▼
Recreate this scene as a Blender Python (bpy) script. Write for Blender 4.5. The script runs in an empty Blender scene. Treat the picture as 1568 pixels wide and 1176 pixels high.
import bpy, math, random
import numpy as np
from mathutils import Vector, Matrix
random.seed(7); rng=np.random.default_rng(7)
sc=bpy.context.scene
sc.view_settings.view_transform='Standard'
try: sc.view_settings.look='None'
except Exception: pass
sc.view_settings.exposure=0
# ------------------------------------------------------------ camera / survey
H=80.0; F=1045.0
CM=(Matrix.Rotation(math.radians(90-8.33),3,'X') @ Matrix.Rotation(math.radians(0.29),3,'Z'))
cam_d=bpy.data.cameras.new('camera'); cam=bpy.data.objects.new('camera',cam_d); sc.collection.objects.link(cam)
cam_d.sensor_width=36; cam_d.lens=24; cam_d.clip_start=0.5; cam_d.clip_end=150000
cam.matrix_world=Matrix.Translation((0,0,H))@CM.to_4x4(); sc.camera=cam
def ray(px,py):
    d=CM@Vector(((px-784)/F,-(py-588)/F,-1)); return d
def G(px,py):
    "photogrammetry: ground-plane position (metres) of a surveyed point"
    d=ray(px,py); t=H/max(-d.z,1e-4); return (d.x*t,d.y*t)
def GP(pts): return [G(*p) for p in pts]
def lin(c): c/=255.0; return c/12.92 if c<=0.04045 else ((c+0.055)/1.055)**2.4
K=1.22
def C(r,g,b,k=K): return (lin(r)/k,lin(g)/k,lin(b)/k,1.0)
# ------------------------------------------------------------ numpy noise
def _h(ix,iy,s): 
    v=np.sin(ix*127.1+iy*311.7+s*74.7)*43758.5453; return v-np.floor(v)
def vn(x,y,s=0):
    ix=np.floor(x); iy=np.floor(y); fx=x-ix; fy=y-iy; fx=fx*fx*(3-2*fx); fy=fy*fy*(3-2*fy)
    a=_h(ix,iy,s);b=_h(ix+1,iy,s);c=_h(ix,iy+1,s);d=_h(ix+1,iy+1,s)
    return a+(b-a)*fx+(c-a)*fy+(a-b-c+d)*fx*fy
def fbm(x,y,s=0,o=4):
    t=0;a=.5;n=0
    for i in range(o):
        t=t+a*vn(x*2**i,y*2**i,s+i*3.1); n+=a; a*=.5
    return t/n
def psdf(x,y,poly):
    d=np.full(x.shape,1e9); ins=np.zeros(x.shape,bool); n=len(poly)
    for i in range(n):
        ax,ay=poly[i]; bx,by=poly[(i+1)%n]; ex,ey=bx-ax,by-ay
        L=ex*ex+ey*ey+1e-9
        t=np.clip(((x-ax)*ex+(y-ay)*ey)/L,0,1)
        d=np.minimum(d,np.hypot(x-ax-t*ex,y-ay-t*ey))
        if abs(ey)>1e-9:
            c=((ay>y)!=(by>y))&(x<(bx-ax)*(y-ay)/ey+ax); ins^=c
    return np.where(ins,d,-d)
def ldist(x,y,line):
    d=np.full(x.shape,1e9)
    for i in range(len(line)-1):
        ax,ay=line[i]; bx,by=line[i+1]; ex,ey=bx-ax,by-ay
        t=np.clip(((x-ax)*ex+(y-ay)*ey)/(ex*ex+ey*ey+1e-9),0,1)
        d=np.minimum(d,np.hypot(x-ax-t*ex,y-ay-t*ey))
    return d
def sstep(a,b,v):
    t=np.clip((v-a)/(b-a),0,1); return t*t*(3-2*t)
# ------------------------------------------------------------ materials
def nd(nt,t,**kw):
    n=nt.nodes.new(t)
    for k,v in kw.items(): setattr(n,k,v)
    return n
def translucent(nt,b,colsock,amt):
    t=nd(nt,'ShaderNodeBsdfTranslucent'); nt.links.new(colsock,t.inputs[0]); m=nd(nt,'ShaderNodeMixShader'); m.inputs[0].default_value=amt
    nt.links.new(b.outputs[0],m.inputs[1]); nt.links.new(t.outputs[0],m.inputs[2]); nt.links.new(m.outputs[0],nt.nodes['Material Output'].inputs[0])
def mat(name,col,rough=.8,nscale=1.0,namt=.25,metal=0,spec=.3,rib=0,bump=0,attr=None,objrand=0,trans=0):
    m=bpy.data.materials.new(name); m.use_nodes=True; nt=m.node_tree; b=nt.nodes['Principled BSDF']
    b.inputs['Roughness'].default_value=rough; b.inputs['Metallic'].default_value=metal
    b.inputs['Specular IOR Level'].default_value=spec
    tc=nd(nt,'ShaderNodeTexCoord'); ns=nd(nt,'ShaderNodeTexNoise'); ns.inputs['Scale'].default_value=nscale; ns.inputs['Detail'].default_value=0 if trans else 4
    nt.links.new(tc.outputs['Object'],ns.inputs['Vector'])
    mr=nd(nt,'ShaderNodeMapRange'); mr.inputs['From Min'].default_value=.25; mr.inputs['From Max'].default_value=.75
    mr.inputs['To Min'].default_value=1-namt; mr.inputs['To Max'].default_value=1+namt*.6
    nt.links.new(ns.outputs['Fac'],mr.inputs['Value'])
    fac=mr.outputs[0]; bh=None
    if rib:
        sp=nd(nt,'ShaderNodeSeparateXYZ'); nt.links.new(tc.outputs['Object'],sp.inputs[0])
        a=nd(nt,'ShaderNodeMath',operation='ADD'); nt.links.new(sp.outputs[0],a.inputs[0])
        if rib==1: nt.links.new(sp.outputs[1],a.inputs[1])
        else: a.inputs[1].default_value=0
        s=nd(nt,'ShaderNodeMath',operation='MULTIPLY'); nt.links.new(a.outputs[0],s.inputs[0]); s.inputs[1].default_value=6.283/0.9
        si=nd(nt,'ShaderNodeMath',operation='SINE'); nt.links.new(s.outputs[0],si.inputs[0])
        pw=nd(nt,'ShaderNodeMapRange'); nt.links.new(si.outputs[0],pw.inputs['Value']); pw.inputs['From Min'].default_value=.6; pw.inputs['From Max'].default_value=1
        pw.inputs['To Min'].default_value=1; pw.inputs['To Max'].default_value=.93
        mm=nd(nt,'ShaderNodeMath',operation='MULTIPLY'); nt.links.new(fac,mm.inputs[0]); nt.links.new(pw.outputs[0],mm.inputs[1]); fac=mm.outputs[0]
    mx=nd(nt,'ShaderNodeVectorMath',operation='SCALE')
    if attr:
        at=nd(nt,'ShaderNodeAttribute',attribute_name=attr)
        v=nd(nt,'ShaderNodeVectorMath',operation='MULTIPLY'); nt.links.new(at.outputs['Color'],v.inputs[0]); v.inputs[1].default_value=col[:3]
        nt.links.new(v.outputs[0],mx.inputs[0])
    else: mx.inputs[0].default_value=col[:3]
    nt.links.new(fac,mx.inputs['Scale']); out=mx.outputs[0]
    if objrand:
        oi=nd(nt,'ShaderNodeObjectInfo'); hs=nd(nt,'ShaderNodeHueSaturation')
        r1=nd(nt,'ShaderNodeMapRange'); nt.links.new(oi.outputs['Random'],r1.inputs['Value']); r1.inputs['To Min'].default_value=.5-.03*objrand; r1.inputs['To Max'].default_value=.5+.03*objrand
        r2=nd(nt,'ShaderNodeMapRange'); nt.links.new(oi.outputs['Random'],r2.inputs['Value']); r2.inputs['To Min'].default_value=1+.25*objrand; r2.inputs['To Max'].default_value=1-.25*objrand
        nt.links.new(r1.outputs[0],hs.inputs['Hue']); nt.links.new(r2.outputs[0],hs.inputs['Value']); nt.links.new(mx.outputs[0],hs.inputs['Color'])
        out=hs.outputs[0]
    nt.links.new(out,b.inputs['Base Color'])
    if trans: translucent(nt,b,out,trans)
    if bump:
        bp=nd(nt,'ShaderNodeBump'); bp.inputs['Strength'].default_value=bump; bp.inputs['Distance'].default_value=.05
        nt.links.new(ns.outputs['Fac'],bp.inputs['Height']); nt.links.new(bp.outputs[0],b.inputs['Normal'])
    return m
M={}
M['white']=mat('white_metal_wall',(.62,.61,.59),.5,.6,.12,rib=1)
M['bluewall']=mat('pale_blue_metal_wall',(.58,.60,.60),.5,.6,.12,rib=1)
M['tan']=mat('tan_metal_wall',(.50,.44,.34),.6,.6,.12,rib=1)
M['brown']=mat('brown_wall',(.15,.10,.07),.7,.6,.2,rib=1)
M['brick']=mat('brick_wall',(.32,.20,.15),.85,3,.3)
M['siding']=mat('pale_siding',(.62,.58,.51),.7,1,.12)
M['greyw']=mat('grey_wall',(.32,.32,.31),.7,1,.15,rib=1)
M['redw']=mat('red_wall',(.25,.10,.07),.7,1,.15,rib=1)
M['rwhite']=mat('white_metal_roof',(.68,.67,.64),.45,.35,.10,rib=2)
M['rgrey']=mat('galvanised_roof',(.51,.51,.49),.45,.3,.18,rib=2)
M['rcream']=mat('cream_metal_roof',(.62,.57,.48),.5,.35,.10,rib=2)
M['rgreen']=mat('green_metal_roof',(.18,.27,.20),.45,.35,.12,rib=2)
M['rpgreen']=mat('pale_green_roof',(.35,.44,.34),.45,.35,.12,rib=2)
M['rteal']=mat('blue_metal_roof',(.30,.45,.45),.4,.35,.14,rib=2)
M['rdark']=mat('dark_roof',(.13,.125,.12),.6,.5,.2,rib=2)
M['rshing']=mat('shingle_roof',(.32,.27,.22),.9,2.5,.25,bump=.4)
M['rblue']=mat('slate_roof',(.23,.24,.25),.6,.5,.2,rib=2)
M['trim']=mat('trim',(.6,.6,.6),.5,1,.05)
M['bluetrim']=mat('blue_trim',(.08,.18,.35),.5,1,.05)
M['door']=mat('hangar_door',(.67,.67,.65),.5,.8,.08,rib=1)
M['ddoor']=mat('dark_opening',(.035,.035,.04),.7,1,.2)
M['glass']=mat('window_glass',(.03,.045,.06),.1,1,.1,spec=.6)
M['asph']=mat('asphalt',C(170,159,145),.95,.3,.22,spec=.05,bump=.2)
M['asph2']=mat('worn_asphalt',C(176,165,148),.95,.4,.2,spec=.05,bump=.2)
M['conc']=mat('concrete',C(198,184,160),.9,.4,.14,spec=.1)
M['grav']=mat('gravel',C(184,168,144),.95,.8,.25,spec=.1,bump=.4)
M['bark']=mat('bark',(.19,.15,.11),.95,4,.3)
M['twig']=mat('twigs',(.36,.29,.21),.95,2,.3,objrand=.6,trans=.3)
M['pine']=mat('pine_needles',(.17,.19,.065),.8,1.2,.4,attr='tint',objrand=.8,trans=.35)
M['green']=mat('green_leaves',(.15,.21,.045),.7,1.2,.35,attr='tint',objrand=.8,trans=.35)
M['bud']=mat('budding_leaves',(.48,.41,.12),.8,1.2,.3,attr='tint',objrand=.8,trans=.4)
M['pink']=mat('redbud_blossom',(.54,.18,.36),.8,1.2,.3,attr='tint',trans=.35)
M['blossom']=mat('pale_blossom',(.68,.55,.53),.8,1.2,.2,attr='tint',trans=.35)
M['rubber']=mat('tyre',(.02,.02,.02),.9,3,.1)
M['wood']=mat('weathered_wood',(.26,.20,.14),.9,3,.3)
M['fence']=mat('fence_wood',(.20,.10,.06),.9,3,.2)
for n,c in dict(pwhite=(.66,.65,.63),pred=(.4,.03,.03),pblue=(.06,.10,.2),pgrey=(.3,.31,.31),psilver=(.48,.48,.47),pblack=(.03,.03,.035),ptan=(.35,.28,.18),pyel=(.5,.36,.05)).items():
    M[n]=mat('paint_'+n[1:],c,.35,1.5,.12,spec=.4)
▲
» WRITTEN PROBLEM: Gather every line containing the word "scene" and copy it.

» REPLY TO THE TASK:
Recreate this scene as a Blender Python (bpy) script. Write for Blender 4.5. The script runs in an empty Blender scene. Treat the picture as 1568 pixels wide and 1176 pixels high.
sc=bpy.context.scene